9000 / 7200 Sisal Twine History Question

This message is a reply to an archived post by Bill Va on August 01, 2014 at 06:40:12.
The original subject was "9000 7200 Sisal Twine History Question".

On my NH 68 and NH 268 the 7200 seems to work better on these old worn machines.
 
few years ago I ran out of 9000 on a late cut..ran to local tractor store and they were all out of the 9000 but had the 7200. I LOVED IT.. nice twine... but more $$$$ for box then the 9000 so I stick with the 9000..

The 7200 reminds me of what the 9000 use to be like years ago..I run a 273 and the 9000 works fine..
 
I've noticed the 9000 is pretty thin at times, not like years gone by when folk put out a product to be proud of.

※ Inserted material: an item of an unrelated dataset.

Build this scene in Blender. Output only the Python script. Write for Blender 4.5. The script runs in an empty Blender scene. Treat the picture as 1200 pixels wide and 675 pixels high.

I figure it is like 2x4s, they aren't, or 3/4 inch plywood, which now mostly is a few 64th thinner than that, and so on.

Everything gets thinner but me!

Paul
 
It?s semantics. High quality twine has a MINIMUM knot strength. For 9000 sisal it?s usually 130 lbs. Most of today?s farm store 9000 sisal has a 130 lb AVERAGE knot strength.
 
My baler experience covered NH balers from 1946 76 to the 280 and in between and operated up to around 2010. Always, always, always the knotters loved thicker rather than thinner twine. I haven't a clue what the strength was. The worst twine we ever used was made in Ireland (from sisal, good) and imported into New Zealand when local manufacture couldn't keep up with the demand from so many auto tie balers, and while the sisal was good and strong the twine varied greatly in thickness, from thick as your little finger to as thin as household string in the length of a bale, so knot had thick and thin in the same knot. It was bad, really bad! Knotters didn't like it and if tied, the thin end pulled out. Bad, really really bad!!
 
I had good luck with 9000 sisal until 2 years ago. To make things better, I went to 7200 for last year. The twine quality and breakage was worse. Downtime from broken twine kills us if it gets frequent and dark is coming.

The last second cut I baled (one field), I tried plastic twine, 9600 / 210 strength. Made about 400 bales, very tight and zero twine breakage. As much as I like sisal, we?re going plastic twine going forward unless a hay customer wants to pay a premium for sisal swine tied bales of hay.

Bill
 
Our Massey 12 baler could handle plastic ok on one side, but not the other. Told my hay customers it just helped keep honest people honest, and help me tell mine from others. I did a few things things last few years that helped the baler out, but dad sold everything before I got all the small kinks worked out.